Dalm proses komunikasi, Nabi Sulaiman
merupakan komunikator yang menjadi sender,
yang mengirimkan surat kepada Rati Balqis. Beliau mempunyai maksud untuk
berkomunikasi dengan Ratu dari Negeri Saba tersebut, yakni memperkenalkan Allah
kepada mereka dan mengajak mereka beriman kepada Allah. Nabi Sulaiman telah
melakukan komunikasi dengan efektif dan efisien. Beliau berkomunikasi dalam
bentuk murasalat, menulis surat
dengan bahasa singkat, padat, dan jelas sehingga pesan yang menjadi esensi
surat itu bisa dipahami oleh Ratu Balqis dengan akurat.
Singkatnya, Nabi Sulaiman telah memelopori
dakwah dengan pena atau dakwah bil qalam.
Dalam suatu riwayat disebutkan bahwa surat Sulaiman kepada Ratu Negeri
Saba’ merupakan surat bercorak dakwah dan komuikasi pertama yang dimulai dengn
kalimat: bismillahirrahmanirrahim.
Oleh karena itu menurut KH. Ali Yafie, dakwah
bil qalam merupakan salah satu media komunikasi untuk menyampaikan informasi tentang Allah,
alam, makhluk-makhluk, hari akhir, serta nilai-nilai keabadian hidup. Dakwah
model ini merupakan dakwah tertulis lewat media cetak.

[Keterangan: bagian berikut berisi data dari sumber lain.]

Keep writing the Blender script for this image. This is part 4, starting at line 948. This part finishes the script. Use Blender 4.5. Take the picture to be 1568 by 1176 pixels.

Sejalan dengan pandangan di tas, Jaluddi
Rakhmat menyatakan bahwa dakwah bil qalam
adalah dakwah melalui media cetak. Mengingat kemajuan teknologi informasi
yang memungkinkan orang berkomunikasi secara intensif dan menyebabkan pesan
dakwah bisa menyebar seluas-luasnya, maka dakwah lewat tulisan merupakan
keharusan mutlak yang harus dimanfaatkan umat islam dewasa ini.